Riflessione a partire da Mt 25, 14-30
“Dio è buono”,
ha fatto bene ogni cosa e ha deciso di condividere i suoi doni con noi
rendendoci amministratori di essi, cioè, strumenti della sua bontà. Egli ci
ricolma della sua grazia e della sua benevolenza, secondo quello che dice la
Scrittura: “Dalla sua bontà riceviamo grazia su grazia”. Pensiamo alla vita! “Dio
ci ha concesso la vita, e con questo dono, ci ha assegnato un compito.
Ricordiamolo bene: la vita ci è semplicemente affidata, è un bene di cui siamo
personalmente responsabili”, non padroni. Così per la sua volontà la finalità
della nostra vita è quella di diventare feconda fin dalla sua origine e questa fecondità
si esprime proprio tramite la nostra capacità di condividere, di fare fruttare
i doni ricevuti da Lui.
È questo che
Gesù ci fa capire con la ‘parabola dei talenti’. In
questo racconto, un uomo chiamò i suoi tre servi, condivise con loro i suoi
beni e se ne andò per un lungo viaggio. Al suo ritorno, chiamò nuovamente i
servi per un rendimento di conto. Dei tre soltanto due servi hanno partecipato
alla gioia del padrone perché hanno agito secondo la sua aspettativa, mentre il
terzo avendo un’idea sbagliata del padrone, preferì sotterrare il talento
ricevuto.
Questa
parabola parla della gratuità di Dio che chiama tutti a sé e consegna i suoi
doni. Il brano narra come questi doni vengono distribuiti con diversità di
misure richiamando l’attenzione sulla diversità dei doni, delle persone, ma
anche porta in se’ l’idea di abbondanza e generosità. Non ha una riserva nell’offerta
divina. Qualche riserva in questo senso viene dalla capacità di ciascuno di
ricevere e far fruttare i doni ricevuti: a uno cinque talenti, a un altro due e
all’ultimo uno. La misura è definita secondo la capacità di ciascuno. Così, anche
se Dio è gratuito e generoso rispetta la libertà e capacità di accoglienza di
ciascuno. Per Lui interessa la qualità e non la quantità.
L’importante
non è la quantità dei doni ricevuti ma la capacità, l’entusiasmo di farli
fruttare, cioè, quello che riceviamo va condiviso non accumulato né usato solo
per noi stessi.

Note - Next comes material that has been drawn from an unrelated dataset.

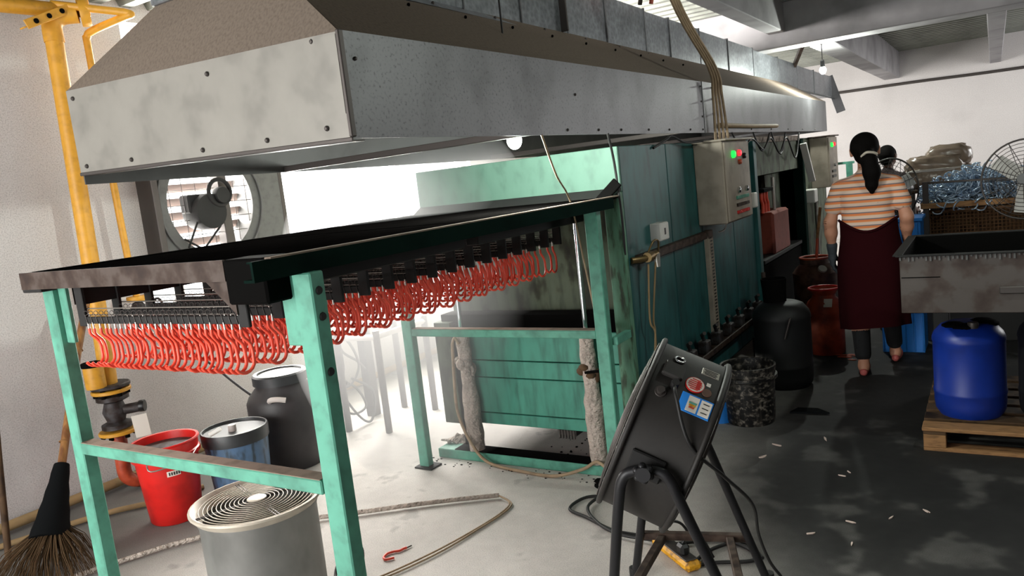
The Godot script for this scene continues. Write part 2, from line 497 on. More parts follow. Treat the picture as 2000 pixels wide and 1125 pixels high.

I doni condivisi generano fraternità e rendono gloria a Dio:
“Bene servo buono e fedele… prendi parte alla gioia del tuo Signore”. Colui che
decide di usare i doni ricevuti solo per se stesso porta a fallimento la
propria vita. Forse questo avviene a causa della paura: paura di Dio, della
novità, della fraternità. Riguardo Dio, la paura è causata dal crearsi false
immagini di Lui; riguardo la novità, è causato dalla pigrizia, espressione di
una vita mediocre e confortevole che ci chiude agli altri.
Coltivare
l’immagine di un Dio severo, che ci fa paura, ci paralizza. “Dobbiamo avere il
concetto di un Dio che ci anima ad uscire da noi stessi, che ci incoraggia a
vivere la libertà per il Regno.” Un segno molto chiaro di riconoscimento dei
suoi doni nella nostra vita è la nostra disponibilità per servire. Questi
talenti, accresciuti dalla capacità di ciascuno, ci fanno ricordare la nostra chiamata
vocazionale. Dio ci chiama alla vita e rafforza con la sua grazia la nostra
capacità di crescere, di sviluppare personalmente, discernere e di corrispondere
alla chiamata vivendo da figli, da fratelli, da seguaci del suo Figlio.
“Dio mi ha
dato la vita, affinché io moltiplichi i beni sulla terra, cioè il fare del
bene, affinché, per mezzo di questo lavoro, io trovi un senso alla mia vita, e
scopra la mia vocazione, cioè il bene che Dio mi dà da compiere”. Nascondermi o
nascondere i doni è segno che non apprezzo abbastanza la vita secondo il volere
del Donatore. Se non sotterro la mia vita nella sabbia e ho l’audacia di portare
a frutto i doni di Dio, posso nutrire la speranza che egli mi approverà, che mi
darà di più. Contare su di noi per custodire i suoi doni vuol dire che Dio ha
buone aspettative su di noi. Lui vuole che partecipiamo alla sua gioia. La
fedeltà a questo compito è la condizione per prendere parte alla sua gioia. Che
possiamo agire saggiamente come servi buoni e fedeli.